Eastern (19-14) had plenty to play for at Reese Court. A win would mean a third-straight 20-win season and the right to host Rice in the semifinals, because EWU had the highest RPI of any team left in the field.

That wasn’t enough on Monday, especially the way UI guard Ferenz was shooting the long ball.

“It felt good in warm-ups and it felt good all game,” said Ferenz, who scored a game-high 33 points on 12-for-24 shooting from the field.

Ferenz, the Big Sky scoring leader, hit a trio of 3-pointers early to give Idaho an early 11-4 lead.

“When she hit that first shot, I thought ‘let’s get this thing going,” Newlee said. “She’s hard to guard with her range, but everybody did a good job of moving and cutting.”

Brooke Reilly added another three to push the lead to 19-8 late in the first, but Eastern rallied in the second quarter to trail 36-31 at intermission.

Idaho came out strong after the halftime breather, getting its biggest lead of the night, 45-31 on a trey by Geraldine McCorkell.

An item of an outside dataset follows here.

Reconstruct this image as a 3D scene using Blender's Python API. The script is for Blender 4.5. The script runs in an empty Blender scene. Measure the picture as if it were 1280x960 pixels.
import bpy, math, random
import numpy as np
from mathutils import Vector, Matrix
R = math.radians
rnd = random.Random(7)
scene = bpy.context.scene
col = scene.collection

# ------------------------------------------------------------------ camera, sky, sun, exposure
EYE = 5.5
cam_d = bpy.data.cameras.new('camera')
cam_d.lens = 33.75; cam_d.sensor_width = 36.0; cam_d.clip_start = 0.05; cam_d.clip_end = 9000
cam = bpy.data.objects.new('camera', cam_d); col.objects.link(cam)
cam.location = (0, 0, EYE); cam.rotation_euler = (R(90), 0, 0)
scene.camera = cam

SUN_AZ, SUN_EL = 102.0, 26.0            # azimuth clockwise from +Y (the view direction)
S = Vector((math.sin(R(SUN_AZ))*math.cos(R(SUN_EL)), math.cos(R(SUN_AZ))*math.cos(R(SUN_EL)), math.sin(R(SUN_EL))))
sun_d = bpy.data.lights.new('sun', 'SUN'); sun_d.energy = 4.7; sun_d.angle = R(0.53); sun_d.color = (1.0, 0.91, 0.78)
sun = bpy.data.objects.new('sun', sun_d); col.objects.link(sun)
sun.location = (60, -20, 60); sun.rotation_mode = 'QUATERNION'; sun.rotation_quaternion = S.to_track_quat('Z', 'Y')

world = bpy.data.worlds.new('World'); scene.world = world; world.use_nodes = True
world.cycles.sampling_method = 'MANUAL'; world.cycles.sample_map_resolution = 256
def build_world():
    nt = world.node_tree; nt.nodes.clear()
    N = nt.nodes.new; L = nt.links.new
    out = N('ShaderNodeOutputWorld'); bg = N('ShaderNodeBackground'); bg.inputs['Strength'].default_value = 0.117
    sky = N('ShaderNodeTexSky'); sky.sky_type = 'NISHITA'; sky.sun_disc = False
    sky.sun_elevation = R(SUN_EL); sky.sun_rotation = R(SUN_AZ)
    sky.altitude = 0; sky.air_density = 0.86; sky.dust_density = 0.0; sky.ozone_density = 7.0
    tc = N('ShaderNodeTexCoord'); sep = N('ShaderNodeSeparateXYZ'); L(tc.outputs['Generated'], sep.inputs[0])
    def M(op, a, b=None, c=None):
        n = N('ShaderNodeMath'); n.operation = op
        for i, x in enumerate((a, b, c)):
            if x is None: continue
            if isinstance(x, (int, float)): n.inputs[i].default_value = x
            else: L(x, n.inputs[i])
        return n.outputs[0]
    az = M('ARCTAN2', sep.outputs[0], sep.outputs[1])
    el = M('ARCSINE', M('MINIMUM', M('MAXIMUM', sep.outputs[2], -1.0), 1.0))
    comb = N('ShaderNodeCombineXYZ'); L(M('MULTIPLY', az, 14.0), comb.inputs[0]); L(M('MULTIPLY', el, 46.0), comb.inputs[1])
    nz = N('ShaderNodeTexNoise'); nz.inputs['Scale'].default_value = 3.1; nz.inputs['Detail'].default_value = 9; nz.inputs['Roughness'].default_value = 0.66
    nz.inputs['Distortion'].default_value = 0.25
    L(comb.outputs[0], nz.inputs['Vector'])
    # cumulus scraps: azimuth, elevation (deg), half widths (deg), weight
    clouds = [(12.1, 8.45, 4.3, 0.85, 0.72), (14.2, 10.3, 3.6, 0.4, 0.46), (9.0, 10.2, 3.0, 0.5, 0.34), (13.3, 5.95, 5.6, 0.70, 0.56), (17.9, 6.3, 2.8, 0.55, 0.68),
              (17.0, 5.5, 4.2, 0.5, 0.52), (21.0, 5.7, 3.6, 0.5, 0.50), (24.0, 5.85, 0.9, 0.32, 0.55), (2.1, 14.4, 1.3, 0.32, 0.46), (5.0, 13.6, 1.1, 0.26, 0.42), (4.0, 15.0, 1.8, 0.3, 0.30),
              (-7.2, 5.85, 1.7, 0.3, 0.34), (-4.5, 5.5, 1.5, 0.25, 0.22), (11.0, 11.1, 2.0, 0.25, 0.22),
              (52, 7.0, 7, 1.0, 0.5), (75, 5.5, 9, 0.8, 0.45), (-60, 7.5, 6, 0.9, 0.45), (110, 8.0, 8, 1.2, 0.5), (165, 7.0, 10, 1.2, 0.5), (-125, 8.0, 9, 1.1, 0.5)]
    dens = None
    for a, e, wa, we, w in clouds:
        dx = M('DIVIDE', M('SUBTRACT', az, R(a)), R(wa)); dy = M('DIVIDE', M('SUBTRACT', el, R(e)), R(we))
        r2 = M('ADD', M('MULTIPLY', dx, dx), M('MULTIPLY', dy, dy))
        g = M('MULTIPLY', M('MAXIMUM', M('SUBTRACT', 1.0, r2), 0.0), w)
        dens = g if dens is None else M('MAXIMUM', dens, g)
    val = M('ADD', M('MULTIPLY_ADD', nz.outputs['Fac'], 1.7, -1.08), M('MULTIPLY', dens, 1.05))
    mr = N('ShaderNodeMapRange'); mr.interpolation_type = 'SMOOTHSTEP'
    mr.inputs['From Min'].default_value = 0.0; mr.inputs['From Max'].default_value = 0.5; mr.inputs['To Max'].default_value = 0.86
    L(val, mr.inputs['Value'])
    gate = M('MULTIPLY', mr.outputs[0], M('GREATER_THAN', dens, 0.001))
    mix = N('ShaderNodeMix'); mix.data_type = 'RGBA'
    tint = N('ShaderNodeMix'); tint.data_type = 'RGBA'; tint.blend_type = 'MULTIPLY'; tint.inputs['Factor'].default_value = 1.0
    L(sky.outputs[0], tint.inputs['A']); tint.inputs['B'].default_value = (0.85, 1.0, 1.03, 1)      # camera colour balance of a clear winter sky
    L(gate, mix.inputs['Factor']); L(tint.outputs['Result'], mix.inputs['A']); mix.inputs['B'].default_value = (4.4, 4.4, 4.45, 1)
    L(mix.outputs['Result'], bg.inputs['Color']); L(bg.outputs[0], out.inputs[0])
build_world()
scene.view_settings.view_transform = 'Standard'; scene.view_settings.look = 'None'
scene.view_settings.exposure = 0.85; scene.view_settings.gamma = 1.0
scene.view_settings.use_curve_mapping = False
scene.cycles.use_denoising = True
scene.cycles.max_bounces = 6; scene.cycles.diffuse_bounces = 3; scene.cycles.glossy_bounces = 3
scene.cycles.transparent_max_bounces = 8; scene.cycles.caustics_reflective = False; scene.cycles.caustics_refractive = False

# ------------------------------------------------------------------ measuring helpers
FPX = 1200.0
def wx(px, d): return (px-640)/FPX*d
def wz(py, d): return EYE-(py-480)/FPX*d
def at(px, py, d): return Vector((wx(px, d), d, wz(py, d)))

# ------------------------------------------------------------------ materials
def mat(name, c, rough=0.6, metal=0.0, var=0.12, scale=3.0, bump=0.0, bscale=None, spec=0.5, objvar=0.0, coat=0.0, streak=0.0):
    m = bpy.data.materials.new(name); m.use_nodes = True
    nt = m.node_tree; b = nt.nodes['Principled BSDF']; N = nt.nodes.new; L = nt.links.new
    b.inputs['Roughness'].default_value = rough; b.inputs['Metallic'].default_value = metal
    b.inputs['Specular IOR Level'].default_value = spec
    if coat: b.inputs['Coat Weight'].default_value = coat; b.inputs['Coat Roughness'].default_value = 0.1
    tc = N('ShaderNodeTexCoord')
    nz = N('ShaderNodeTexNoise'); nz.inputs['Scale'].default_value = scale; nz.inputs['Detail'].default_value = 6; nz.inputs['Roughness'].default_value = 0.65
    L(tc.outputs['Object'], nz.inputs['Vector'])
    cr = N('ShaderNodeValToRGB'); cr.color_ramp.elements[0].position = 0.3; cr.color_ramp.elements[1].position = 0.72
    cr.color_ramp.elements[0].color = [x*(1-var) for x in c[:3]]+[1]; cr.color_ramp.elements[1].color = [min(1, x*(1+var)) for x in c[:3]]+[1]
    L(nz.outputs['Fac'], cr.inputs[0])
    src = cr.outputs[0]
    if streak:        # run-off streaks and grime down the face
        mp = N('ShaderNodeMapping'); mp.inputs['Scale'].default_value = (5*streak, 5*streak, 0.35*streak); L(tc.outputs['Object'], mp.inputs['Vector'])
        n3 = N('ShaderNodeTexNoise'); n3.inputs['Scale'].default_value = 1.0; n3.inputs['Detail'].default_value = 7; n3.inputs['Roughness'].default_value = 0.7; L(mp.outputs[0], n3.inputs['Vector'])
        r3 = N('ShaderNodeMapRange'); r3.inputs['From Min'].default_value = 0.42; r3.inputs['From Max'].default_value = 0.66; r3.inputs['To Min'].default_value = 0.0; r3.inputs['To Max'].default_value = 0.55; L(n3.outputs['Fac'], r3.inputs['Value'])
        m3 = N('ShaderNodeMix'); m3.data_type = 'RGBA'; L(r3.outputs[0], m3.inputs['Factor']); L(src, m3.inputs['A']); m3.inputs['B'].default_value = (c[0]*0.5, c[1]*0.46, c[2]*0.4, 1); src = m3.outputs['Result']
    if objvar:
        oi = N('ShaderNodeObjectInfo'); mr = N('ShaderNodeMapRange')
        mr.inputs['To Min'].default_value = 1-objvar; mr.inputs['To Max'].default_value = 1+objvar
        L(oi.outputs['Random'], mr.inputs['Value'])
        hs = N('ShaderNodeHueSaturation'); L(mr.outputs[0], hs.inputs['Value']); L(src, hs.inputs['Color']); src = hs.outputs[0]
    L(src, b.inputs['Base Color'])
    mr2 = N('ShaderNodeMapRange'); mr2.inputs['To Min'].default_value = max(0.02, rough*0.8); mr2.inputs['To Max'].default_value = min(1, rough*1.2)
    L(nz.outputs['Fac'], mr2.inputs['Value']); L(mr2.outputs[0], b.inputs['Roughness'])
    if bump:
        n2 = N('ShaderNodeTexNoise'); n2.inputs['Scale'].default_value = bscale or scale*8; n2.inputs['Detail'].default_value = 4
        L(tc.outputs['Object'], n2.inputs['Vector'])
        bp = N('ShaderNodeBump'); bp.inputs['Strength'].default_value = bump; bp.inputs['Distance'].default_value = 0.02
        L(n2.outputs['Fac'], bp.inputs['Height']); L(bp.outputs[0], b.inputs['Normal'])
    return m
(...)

Then the Vandals fell apart – though not from fatigue, Newlee said.

“We just got lazy with the basketball,” said Newlee, who watched his team commit three of its nine turnovers in a 2 ½ minute span.

EWU’s Delaney Hodgins, the Eagles’ scoring lead with 18, tied the game at 45, the crowd roared and Idaho seemed to sag a bit.

His team down 51-50 going into the fourth quarter, Newlee told his team, “They made their run, we need to make ours.”

And the Vandals did, shooting 9-for-17 from the field and outrebounding the Eagles 12 to eight.

Eastern still had a chance at the end. Down 68-65 with 59 seconds left, senior guard Tisha Phillips missed an open 3-pointer and Pierce got the rebound.

Ferenz hit four foul shots in the last 15 seconds to wrap up the game.